The overall Balance of Payments therefore resulted in a deficit of $154.2 million compared with a surplus of $152.0 million in 2010.
As a result of the deterioration in the Balance of Payments, the Gross International Reserves of the Bank of Ghana declined from US$4.7 billion at the end of 2010 to $4.5 billion by March 2011;
But by at the end of April 2011, Gross International Reserves had improved to US$4.9 billion, representing 3.8 months of import cover, mainly as a result of portfolio inflows associated with the issue of a government treasury 3-year bond.
The reserves figure, however, excludes an amount of US$112.0 million which accrued from the sale of the first lifting of crude oil, currently in an interest-bearing escrow account belonging to the Bank of Ghana, awaiting the conclusion of the ongoing discussions on its distribution.
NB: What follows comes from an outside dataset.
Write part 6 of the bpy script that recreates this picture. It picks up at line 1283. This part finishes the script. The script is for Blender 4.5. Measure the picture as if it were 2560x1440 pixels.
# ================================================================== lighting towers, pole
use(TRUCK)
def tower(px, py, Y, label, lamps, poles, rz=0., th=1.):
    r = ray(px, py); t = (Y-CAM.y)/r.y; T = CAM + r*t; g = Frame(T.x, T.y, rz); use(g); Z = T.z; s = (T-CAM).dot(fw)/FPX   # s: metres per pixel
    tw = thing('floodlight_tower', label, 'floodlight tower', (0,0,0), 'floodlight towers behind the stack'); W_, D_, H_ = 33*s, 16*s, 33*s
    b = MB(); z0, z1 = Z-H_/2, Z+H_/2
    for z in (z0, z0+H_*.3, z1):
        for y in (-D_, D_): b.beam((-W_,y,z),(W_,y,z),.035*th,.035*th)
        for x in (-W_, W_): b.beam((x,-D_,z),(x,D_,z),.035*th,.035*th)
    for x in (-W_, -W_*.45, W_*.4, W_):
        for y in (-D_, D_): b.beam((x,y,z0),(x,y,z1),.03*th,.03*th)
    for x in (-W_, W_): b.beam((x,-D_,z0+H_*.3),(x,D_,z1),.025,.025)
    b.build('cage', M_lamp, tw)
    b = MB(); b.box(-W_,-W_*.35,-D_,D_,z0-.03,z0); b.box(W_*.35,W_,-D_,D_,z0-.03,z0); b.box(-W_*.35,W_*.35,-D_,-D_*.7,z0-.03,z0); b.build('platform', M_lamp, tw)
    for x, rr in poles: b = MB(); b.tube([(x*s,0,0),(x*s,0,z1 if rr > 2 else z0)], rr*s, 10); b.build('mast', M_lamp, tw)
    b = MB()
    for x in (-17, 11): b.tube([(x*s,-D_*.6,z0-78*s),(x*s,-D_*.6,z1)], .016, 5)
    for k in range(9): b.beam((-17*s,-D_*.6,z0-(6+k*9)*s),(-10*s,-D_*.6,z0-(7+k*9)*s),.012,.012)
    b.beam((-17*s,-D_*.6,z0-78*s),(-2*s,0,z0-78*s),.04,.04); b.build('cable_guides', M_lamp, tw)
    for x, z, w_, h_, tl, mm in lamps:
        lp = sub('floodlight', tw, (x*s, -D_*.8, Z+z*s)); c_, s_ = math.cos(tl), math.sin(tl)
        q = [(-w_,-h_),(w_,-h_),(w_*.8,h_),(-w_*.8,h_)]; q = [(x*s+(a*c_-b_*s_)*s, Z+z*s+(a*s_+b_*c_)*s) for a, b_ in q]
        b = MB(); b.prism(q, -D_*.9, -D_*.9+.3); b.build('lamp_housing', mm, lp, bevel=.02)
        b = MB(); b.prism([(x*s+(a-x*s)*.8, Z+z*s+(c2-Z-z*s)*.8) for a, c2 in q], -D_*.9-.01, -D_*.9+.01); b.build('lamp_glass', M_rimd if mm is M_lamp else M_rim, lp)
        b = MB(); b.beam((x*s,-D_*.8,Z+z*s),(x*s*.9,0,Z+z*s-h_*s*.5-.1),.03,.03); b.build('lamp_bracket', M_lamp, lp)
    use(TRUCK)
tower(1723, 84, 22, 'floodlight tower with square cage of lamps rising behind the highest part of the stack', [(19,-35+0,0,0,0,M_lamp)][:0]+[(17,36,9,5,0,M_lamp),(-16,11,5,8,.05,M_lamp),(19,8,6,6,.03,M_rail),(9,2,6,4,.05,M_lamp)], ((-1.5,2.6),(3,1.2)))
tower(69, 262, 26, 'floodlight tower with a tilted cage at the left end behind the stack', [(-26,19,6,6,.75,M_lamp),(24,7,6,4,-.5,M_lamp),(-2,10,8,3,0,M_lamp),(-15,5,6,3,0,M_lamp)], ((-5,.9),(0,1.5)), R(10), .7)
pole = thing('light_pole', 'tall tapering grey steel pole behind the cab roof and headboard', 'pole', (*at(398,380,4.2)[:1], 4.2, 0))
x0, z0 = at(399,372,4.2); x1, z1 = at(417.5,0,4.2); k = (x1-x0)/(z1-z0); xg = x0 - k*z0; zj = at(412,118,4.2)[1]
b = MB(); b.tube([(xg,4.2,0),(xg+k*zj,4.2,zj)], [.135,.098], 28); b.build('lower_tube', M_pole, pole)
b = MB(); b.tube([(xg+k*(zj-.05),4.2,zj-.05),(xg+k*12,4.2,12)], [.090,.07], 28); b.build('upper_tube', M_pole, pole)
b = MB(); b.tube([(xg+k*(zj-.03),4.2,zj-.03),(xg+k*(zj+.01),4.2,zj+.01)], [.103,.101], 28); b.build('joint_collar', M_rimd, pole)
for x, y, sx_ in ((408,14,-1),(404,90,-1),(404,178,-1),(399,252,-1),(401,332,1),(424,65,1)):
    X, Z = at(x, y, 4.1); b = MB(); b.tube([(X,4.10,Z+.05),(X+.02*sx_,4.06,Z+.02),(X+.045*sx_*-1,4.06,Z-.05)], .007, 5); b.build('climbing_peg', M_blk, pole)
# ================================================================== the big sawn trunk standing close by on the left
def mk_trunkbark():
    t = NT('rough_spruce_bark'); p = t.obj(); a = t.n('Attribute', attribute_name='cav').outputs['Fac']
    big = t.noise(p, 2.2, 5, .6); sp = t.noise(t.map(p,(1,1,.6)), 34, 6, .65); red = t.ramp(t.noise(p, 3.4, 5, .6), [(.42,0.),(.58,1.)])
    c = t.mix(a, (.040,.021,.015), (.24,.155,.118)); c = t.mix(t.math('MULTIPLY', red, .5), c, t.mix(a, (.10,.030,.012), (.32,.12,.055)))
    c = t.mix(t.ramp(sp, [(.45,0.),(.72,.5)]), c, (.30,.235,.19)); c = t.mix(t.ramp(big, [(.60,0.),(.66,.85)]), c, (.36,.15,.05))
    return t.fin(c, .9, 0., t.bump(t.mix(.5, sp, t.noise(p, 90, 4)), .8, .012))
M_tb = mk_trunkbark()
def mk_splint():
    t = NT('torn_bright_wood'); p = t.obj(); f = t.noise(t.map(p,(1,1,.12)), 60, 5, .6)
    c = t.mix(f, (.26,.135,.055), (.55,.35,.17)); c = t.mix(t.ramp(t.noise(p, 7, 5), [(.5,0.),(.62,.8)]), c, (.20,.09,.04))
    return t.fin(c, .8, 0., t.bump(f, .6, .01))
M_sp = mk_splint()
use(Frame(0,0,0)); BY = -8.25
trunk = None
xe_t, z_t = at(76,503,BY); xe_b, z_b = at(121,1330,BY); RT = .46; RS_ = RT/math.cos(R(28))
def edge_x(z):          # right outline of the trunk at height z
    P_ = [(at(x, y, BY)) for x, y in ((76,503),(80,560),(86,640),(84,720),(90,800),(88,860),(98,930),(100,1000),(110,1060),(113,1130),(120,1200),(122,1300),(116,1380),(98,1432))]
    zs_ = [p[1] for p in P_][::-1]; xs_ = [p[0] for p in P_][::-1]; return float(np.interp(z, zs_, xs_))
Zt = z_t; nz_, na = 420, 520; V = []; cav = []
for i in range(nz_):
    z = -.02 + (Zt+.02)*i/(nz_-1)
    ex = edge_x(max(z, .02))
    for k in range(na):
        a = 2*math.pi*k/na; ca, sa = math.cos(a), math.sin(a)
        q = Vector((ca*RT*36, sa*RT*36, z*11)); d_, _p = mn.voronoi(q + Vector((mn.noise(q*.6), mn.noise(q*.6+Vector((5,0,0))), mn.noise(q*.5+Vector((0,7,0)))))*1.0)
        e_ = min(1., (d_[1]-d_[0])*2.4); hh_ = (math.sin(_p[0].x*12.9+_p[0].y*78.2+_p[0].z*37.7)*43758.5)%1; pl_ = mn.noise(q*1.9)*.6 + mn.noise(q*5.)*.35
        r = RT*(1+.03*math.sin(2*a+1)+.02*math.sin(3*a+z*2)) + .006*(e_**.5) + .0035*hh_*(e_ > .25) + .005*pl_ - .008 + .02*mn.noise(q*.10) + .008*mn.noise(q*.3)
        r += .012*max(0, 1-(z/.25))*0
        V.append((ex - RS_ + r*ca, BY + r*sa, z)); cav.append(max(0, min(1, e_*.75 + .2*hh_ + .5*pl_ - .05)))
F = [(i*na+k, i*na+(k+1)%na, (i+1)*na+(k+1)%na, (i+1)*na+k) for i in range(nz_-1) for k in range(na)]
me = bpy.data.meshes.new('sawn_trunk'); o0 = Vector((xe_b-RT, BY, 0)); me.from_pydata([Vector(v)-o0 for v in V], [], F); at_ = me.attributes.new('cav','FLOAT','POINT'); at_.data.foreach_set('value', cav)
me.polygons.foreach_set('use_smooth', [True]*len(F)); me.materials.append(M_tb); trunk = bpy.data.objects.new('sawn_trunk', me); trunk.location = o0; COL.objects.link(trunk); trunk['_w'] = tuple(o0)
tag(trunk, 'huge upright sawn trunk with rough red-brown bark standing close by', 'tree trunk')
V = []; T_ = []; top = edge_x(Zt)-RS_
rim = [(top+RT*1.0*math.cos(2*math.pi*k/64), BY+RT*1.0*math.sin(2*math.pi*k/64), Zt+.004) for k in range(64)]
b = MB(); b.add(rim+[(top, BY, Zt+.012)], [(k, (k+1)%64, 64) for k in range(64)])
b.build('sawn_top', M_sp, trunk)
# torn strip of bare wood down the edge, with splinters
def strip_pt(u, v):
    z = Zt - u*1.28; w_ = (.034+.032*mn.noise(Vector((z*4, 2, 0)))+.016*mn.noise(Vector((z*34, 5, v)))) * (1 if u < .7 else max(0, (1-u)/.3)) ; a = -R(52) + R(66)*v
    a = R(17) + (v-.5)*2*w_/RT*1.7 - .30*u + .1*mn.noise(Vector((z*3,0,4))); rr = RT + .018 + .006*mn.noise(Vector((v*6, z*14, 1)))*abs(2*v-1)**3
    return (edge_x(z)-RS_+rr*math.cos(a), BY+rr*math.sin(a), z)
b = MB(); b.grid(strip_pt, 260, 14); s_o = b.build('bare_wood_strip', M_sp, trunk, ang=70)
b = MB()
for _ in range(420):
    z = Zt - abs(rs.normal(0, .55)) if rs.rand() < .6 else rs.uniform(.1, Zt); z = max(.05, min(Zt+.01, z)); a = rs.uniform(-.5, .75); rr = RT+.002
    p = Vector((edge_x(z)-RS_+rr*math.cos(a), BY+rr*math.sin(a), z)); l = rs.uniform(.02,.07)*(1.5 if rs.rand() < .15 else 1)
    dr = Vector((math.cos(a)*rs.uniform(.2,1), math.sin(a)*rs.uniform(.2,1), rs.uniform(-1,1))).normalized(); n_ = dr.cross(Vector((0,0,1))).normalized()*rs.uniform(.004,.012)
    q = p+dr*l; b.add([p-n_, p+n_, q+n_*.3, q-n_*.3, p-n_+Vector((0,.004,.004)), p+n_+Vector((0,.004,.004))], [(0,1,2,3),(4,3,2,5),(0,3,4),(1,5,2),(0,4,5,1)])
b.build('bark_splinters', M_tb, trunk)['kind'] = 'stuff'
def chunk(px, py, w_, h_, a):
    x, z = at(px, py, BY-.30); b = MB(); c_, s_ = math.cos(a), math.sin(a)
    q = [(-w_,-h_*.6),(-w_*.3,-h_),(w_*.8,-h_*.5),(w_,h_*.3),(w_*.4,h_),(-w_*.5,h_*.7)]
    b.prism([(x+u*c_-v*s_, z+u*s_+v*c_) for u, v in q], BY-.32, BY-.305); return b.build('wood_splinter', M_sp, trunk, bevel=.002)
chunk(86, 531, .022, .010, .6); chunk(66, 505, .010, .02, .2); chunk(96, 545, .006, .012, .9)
Developments in the local foreign exchange market show that the cedi cumulatively depreciated by 1.6%, against the US dollar, in nominal terms during the first four months of 2011. This compares with an appreciation of 0.8% for the same period in 2010.
The relatively poor performance of the cedi early this year was mainly due to a sharp depreciation at the end of January, brought about by speculative currency trading when government failed to issue three year treasury bonds against expectations at that time. The bonds, although cedi denominated are mainly, bought up by foreign investors thereby, generating a foreign exchange inflow when the bond issue delayed, foreign currency traders worried over possible forex supply shortages but when the issue was done a few weeks later, confidence in the cedi was restored.
In trade weighted terms, a nominal effective depreciation of 2.3% was recorded by the end of March 2011. In real trade-weighted terms, the cedi depreciated by 1.9%.